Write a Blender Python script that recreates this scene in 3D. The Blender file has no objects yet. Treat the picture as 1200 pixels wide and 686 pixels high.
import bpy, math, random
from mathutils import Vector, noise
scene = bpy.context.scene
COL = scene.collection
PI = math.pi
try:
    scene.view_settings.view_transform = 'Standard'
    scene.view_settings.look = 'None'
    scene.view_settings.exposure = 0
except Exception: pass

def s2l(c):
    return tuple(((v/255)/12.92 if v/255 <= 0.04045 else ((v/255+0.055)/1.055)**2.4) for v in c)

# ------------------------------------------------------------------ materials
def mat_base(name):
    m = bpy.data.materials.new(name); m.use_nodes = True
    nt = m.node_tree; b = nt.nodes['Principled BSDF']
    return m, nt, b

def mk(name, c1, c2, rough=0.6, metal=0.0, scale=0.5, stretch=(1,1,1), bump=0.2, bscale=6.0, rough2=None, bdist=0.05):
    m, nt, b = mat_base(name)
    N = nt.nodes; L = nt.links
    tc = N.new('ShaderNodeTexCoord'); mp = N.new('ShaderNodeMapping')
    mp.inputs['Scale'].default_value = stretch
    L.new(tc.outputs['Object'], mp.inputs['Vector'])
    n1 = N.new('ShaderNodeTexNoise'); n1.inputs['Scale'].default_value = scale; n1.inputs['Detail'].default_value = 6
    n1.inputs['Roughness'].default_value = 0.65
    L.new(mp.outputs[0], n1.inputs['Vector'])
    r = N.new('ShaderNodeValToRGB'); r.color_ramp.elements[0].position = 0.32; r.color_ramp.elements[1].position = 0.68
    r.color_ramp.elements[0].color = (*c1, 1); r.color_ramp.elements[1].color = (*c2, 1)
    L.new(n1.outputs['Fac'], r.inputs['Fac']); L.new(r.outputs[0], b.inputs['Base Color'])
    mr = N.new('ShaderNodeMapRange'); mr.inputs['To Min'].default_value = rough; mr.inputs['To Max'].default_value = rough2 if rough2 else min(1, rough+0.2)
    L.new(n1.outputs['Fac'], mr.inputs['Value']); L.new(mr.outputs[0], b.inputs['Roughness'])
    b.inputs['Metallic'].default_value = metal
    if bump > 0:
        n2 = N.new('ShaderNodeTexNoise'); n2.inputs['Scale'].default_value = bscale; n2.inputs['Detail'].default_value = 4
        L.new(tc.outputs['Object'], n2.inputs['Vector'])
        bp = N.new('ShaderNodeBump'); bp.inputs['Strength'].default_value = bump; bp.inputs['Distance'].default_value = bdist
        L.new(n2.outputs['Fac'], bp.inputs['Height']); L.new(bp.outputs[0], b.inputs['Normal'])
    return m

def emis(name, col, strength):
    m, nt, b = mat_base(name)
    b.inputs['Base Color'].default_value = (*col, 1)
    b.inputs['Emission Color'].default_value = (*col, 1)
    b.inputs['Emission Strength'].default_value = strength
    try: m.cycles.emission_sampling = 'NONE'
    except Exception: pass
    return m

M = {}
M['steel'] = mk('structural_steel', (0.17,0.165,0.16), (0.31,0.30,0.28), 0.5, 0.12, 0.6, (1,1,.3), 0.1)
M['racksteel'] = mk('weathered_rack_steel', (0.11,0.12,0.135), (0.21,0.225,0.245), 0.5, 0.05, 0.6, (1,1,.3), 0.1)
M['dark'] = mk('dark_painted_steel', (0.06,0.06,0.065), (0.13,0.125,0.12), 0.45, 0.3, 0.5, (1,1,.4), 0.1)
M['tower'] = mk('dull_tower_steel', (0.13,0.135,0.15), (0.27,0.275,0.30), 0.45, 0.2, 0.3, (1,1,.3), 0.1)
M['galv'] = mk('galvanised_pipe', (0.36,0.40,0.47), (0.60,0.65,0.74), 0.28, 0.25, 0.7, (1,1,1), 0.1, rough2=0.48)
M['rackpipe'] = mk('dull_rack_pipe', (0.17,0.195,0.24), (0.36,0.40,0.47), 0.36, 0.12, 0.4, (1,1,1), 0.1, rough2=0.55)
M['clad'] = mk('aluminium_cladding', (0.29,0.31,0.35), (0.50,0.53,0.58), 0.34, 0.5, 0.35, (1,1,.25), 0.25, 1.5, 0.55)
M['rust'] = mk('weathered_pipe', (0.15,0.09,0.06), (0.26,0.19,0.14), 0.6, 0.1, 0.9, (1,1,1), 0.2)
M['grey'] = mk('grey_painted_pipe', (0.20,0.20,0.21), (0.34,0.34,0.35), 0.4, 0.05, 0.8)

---

◆ **INSTRUCTION**
Copy out each line above, character for character.

◆ **OUTPUT FOR THIS EXERCISE**
Write a Blender Python script that recreates this scene in 3D. The Blender file has no objects yet. Treat the picture as 1200 pixels wide and 686 pixels high.
import bpy, math, random
from mathutils import Vector, noise
scene = bpy.context.scene
COL = scene.collection
PI = math.pi
try:
    scene.view_settings.view_transform = 'Standard'
    scene.view_settings.look = 'None'
    scene.view_settings.exposure = 0
except Exception: pass

def s2l(c):
    return tuple(((v/255)/12.92 if v/255 <= 0.04045 else ((v/255+0.055)/1.055)**2.4) for v in c)

# ------------------------------------------------------------------ materials
def mat_base(name):
    m = bpy.data.materials.new(name); m.use_nodes = True
    nt = m.node_tree; b = nt.nodes['Principled BSDF']
    return m, nt, b

def mk(name, c1, c2, rough=0.6, metal=0.0, scale=0.5, stretch=(1,1,1), bump=0.2, bscale=6.0, rough2=None, bdist=0.05):
    m, nt, b = mat_base(name)
    N = nt.nodes; L = nt.links
    tc = N.new('ShaderNodeTexCoord'); mp = N.new('ShaderNodeMapping')
    mp.inputs['Scale'].default_value = stretch
    L.new(tc.outputs['Object'], mp.inputs['Vector'])
    n1 = N.new('ShaderNodeTexNoise'); n1.inputs['Scale'].default_value = scale; n1.inputs['Detail'].default_value = 6
    n1.inputs['Roughness'].default_value = 0.65
    L.new(mp.outputs[0], n1.inputs['Vector'])
    r = N.new('ShaderNodeValToRGB'); r.color_ramp.elements[0].position = 0.32; r.color_ramp.elements[1].position = 0.68
    r.color_ramp.elements[0].color = (*c1, 1); r.color_ramp.elements[1].color = (*c2, 1)
    L.new(n1.outputs['Fac'], r.inputs['Fac']); L.new(r.outputs[0], b.inputs['Base Color'])
    mr = N.new('ShaderNodeMapRange'); mr.inputs['To Min'].default_value = rough; mr.inputs['To Max'].default_value = rough2 if rough2 else min(1, rough+0.2)
    L.new(n1.outputs['Fac'], mr.inputs['Value']); L.new(mr.outputs[0], b.inputs['Roughness'])
    b.inputs['Metallic'].default_value = metal
    if bump > 0:
        n2 = N.new('ShaderNodeTexNoise'); n2.inputs['Scale'].default_value = bscale; n2.inputs['Detail'].default_value = 4
        L.new(tc.outputs['Object'], n2.inputs['Vector'])
        bp = N.new('ShaderNodeBump'); bp.inputs['Strength'].default_value = bump; bp.inputs['Distance'].default_value = bdist
        L.new(n2.outputs['Fac'], bp.inputs['Height']); L.new(bp.outputs[0], b.inputs['Normal'])
    return m

def emis(name, col, strength):
    m, nt, b = mat_base(name)
    b.inputs['Base Color'].default_value = (*col, 1)
    b.inputs['Emission Color'].default_value = (*col, 1)
    b.inputs['Emission Strength'].default_value = strength
    try: m.cycles.emission_sampling = 'NONE'
    except Exception: pass
    return m

M = {}
M['steel'] = mk('structural_steel', (0.17,0.165,0.16), (0.31,0.30,0.28), 0.5, 0.12, 0.6, (1,1,.3), 0.1)
M['racksteel'] = mk('weathered_rack_steel', (0.11,0.12,0.135), (0.21,0.225,0.245), 0.5, 0.05, 0.6, (1,1,.3), 0.1)
M['dark'] = mk('dark_painted_steel', (0.06,0.06,0.065), (0.13,0.125,0.12), 0.45, 0.3, 0.5, (1,1,.4), 0.1)
M['tower'] = mk('dull_tower_steel', (0.13,0.135,0.15), (0.27,0.275,0.30), 0.45, 0.2, 0.3, (1,1,.3), 0.1)
M['galv'] = mk('galvanised_pipe', (0.36,0.40,0.47), (0.60,0.65,0.74), 0.28, 0.25, 0.7, (1,1,1), 0.1, rough2=0.48)
M['rackpipe'] = mk('dull_rack_pipe', (0.17,0.195,0.24), (0.36,0.40,0.47), 0.36, 0.12, 0.4, (1,1,1), 0.1, rough2=0.55)
M['clad'] = mk('aluminium_cladding', (0.29,0.31,0.35), (0.50,0.53,0.58), 0.34, 0.5, 0.35, (1,1,.25), 0.25, 1.5, 0.55)
M['rust'] = mk('weathered_pipe', (0.15,0.09,0.06), (0.26,0.19,0.14), 0.6, 0.1, 0.9, (1,1,1), 0.2)
M['grey'] = mk('grey_painted_pipe', (0.20,0.20,0.21), (0.34,0.34,0.35), 0.4, 0.05, 0.8)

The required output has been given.